◆ **EXERCISE DETAILS**:
Starting at the first line of the data below, write out each line exactly until you reach the line containing "tape(.45, 7.9, 1.2, 7.9, 'floor", and include that line too.

◆ **DATASET CONTENT**:
— START —
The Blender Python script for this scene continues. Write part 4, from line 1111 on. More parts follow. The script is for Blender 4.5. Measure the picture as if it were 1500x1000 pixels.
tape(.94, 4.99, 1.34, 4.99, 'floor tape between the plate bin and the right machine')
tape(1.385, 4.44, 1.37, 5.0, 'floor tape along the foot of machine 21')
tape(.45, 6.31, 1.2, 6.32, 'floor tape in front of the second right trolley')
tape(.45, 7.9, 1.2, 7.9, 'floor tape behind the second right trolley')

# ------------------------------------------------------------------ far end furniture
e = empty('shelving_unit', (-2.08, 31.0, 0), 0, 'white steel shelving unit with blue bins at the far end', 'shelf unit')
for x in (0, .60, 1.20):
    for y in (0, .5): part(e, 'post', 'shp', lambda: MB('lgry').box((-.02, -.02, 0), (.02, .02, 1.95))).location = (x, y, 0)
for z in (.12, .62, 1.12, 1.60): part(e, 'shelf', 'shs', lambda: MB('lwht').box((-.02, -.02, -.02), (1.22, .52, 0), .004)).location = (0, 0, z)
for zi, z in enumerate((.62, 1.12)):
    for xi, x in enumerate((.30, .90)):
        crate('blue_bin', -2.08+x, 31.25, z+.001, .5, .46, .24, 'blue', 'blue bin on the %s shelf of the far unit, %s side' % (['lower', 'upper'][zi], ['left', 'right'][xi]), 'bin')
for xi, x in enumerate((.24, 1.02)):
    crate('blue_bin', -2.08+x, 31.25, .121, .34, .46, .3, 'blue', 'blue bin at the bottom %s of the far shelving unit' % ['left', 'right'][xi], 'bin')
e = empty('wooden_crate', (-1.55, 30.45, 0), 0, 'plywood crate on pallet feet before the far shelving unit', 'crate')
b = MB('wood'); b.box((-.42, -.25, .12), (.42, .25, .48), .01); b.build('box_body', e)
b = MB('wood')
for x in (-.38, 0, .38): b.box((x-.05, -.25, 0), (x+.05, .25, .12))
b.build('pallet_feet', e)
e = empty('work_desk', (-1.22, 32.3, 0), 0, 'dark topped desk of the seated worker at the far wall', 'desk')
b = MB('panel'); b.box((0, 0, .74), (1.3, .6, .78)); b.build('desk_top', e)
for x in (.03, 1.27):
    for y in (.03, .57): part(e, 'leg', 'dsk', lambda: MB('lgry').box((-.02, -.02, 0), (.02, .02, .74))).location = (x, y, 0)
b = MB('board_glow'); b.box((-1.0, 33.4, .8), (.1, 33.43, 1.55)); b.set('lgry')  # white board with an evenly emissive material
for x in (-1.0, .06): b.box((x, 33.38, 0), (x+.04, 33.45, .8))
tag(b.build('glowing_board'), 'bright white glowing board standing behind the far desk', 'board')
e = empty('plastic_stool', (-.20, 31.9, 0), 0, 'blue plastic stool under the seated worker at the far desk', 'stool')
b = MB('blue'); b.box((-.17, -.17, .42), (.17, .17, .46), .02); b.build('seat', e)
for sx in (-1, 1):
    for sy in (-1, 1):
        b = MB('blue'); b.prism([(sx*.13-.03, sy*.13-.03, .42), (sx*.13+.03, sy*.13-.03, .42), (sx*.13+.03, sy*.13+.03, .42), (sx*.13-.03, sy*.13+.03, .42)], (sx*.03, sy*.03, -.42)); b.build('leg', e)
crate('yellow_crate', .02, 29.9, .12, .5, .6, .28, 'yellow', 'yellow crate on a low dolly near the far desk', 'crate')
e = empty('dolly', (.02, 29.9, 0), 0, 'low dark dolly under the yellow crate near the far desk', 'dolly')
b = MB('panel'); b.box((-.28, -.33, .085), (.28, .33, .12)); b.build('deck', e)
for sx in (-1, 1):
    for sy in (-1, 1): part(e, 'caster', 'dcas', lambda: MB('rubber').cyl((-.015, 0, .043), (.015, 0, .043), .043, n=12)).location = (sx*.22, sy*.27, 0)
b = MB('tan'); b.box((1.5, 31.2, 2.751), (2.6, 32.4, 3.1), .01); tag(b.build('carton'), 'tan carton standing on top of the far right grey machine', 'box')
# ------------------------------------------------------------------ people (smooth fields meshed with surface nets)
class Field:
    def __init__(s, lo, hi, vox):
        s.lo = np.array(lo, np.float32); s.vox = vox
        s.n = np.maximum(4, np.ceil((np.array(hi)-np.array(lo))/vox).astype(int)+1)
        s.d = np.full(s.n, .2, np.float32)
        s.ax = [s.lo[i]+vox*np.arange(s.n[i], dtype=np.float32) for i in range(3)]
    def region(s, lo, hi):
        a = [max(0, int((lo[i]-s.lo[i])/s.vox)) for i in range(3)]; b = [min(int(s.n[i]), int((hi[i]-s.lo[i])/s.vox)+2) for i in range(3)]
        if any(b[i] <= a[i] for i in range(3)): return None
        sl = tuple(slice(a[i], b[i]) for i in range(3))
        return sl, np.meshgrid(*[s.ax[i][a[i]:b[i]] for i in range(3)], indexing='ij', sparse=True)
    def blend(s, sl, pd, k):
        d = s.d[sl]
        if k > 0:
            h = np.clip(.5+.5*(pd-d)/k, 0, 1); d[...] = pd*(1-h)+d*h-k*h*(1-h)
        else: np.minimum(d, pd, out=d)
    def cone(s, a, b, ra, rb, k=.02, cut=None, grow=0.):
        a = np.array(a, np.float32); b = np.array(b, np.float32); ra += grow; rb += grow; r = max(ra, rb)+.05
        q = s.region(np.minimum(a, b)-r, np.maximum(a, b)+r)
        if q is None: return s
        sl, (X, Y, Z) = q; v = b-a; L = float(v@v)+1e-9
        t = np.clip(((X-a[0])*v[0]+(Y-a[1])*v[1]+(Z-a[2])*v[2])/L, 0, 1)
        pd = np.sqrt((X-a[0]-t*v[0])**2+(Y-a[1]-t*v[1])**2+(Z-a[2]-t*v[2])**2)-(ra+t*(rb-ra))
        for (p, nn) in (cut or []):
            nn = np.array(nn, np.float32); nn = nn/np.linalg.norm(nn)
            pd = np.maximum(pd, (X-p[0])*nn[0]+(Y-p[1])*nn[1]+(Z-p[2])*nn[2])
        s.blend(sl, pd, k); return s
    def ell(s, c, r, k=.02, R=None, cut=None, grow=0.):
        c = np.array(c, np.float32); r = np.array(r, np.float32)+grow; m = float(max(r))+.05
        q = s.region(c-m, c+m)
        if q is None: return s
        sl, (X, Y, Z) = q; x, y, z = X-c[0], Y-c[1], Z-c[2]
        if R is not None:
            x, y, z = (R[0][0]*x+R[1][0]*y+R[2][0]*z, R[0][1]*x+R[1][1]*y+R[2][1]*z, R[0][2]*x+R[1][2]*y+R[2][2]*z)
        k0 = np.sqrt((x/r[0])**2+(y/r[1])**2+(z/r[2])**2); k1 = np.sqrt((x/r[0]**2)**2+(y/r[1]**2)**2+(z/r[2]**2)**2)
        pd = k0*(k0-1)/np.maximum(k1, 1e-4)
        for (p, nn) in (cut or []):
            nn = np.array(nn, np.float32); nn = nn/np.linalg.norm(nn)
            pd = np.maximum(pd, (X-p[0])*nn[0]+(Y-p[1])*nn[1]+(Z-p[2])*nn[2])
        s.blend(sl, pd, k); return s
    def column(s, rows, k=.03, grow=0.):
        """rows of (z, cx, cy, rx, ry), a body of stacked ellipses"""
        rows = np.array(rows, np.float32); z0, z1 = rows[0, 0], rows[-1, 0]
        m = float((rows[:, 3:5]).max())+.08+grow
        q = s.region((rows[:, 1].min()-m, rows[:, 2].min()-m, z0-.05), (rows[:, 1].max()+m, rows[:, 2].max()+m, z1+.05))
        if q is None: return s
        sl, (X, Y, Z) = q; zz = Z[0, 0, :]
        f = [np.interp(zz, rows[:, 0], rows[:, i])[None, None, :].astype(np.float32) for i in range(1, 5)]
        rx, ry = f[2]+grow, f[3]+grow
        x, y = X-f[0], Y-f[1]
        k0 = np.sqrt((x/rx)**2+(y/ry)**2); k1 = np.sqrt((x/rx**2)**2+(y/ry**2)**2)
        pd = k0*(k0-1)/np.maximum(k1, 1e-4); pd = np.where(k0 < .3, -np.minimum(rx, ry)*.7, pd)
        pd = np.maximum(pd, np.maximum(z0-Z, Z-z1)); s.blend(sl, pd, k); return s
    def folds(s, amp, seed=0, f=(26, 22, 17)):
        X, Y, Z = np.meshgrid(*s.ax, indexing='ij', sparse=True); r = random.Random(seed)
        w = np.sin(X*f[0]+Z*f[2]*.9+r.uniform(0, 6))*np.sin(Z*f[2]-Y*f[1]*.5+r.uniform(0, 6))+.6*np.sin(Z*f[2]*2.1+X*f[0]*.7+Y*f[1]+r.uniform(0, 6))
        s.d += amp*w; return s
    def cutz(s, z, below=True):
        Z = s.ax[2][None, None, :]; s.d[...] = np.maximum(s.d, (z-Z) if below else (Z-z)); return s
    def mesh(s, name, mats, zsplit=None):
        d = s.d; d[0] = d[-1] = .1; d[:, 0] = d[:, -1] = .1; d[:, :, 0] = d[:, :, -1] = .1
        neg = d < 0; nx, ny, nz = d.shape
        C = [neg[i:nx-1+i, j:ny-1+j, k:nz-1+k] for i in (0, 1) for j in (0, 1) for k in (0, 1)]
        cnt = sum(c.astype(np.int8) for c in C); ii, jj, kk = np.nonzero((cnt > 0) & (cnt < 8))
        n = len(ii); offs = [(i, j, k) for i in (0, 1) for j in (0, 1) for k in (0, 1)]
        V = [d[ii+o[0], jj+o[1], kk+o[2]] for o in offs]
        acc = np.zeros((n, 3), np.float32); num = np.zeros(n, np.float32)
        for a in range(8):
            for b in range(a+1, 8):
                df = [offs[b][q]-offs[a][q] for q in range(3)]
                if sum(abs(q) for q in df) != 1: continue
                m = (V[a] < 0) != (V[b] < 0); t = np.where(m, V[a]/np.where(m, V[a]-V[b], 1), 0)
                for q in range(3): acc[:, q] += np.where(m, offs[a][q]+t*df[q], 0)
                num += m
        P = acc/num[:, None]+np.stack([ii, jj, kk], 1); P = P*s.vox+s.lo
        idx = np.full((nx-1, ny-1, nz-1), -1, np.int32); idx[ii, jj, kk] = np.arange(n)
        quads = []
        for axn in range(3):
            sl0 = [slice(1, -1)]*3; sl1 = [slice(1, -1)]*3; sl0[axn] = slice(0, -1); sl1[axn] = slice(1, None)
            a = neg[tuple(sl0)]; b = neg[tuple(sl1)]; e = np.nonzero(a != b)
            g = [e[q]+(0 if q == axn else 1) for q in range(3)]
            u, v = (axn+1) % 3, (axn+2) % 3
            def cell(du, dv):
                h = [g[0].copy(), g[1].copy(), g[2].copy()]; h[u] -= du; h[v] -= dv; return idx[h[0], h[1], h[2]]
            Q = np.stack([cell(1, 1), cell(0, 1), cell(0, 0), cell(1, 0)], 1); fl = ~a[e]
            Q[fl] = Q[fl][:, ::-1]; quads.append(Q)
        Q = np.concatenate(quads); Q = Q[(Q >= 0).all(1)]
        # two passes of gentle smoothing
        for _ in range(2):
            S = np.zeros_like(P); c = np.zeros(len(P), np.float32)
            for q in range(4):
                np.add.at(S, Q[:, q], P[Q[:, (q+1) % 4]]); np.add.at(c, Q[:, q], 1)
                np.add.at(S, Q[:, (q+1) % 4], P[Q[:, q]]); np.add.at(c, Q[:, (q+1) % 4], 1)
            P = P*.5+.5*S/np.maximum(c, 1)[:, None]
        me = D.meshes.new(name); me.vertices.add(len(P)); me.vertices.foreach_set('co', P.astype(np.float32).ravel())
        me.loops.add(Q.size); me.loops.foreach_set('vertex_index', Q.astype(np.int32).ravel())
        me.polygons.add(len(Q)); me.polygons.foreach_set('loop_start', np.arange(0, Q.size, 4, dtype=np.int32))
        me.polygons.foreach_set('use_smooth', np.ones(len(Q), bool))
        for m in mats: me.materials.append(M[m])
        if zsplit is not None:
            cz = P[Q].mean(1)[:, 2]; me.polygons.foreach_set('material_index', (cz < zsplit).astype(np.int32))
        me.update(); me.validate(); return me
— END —
◆ **TASK RESULT**:
The Blender Python script for this scene continues. Write part 4, from line 1111 on. More parts follow. The script is for Blender 4.5. Measure the picture as if it were 1500x1000 pixels.
tape(.94, 4.99, 1.34, 4.99, 'floor tape between the plate bin and the right machine')
tape(1.385, 4.44, 1.37, 5.0, 'floor tape along the foot of machine 21')
tape(.45, 6.31, 1.2, 6.32, 'floor tape in front of the second right trolley')
tape(.45, 7.9, 1.2, 7.9, 'floor tape behind the second right trolley')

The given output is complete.